Dans cette optique, voir des gens les diriger à distance sans leur permettre de donner leur avis, et sans leur laisser connaître les véritables objectifs de la société, quels qu’ils soient, s’est avéré insupportable. La présence d’André Willemin à la direction du site laissait encore penser aux travailleurs que leurs opinions étaient défendues en haut lieu. Son licenciement et son remplacement par Henri Bols, un inconnu pour eux, a donc été vécu comme une manière de leur retirer définitivement leur droit à se prononcer sur ce «projet commun».

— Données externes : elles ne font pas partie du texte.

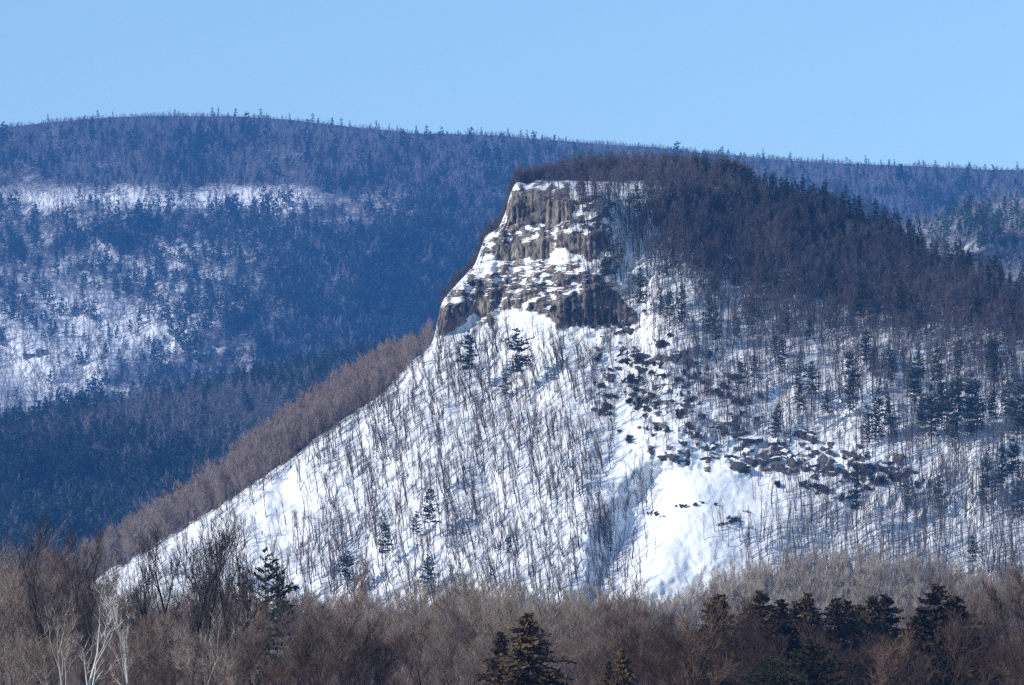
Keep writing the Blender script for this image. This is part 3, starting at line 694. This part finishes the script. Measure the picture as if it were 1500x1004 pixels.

La grève en cours a donc pour revendication essentielle, non pas une augmentation de salaire, mais bien le licenciement de Martin Hellweg. Par cette demande, les employé-e-s de l’usine Boillat aimeraient prouver – et se prouver – que, comme ils le disent, «Boillat est à nous», en ce sens qu’ils y sont écoutés et que leurs décisions ont autant de valeur que celles du Conseil d’administration. Ce dernier, prenant petit à petit conscience de la détermination des grévistes, a d’ailleurs accepté de négocier sans interruption préalable de la grève. Au moment d’écrire ces lignes, seules de vagues promesses concernant une hausse des salaires, demandée par le syndicat UNIA, ont été obtenues. Le licenciement de Martin Hellweg a été fermement refusée par le Conseil d’administration.

Les positions sont donc claires, mais on ne peut plus opposées. A l’heure qu’il est, on peut espérer que le Conseil d’administration comprendra quelles sont les préoccupations réelles des employés de l’usine Boillat, qui désormais sont soutenus par leurs collègues de Dornach, et prendra les mesures nécessaires pour instaurer une confiance durable entre les parties. Dans ce cas, le travail reprendra, avec une volonté décuplée de rattraper le temps perdu et de livrer les clients à temps, d’après de nombreux employés de l’usine. Dans le cas contraire, la grève continuera, dans l’attente d’une issue où la dignité est aussi respectable que les bénéfices.